RIBA President Simon Allford
Balkrishna Doshi. (Puna, 26 August 1927 - Ahmedabad, 24 January 2023) Born into a traditional Hindu family in 1927, Balkrishna Doshi grew up in the atmosphere of the Indian independence movement championed by Mahatma Gandhi and Rabindranath Tagore. He began his architecture studies in 1947, the year India gained independence, at the Sir J.J. College of Architecture Bombay (Mumbai). In the 1950s, he boarded a ship to London, where he hoped to join the Royal Institute of British Architects, and eventually moved to Paris to work under Le Corbusier.

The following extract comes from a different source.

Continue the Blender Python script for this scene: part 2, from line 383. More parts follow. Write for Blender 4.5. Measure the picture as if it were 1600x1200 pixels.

Doshi’s association with Le Corbusier and later Louis Kahn lasted over a decade and made the young architect familiar with the vocabulary of modernist architecture with a special emphasis on elemental forms and building materials. In 1956, Doshi opened his own practice in Ahmedabad and called it Vastu-Shilpa (»vastu« describes the total environment around us; »shilpa« means to design in Sanskrit). At the age of 35, in 1962, he founded the School of Architecture at the Centre for Environmental Planning and Technology (CEPT) in Ahmedabad. In 1978, Balkrishna Doshi established the Vastushilpa Foundation for Studies and Research in Environmental Design with the aim of developing indigenous design and planning standards for built environments appropriate to the society, culture, and environment of India. Doshi is the recipient of numerous awards and distinctions such as the Global Award for Lifetime Achievement for Sustainable Architecture, the Aga Khan Award for Architecture, and the Gold Medal of the Academy of Architecture of France, among others. He is a Fellow of the Royal Institute of British Architects, the Indian Institute of Architects, and the Institut Français d’Architecture, and an Honorary Fellow of the American Institute of Architects. In 2018, he was the first Indian architect to be awarded the Pritzker Prize.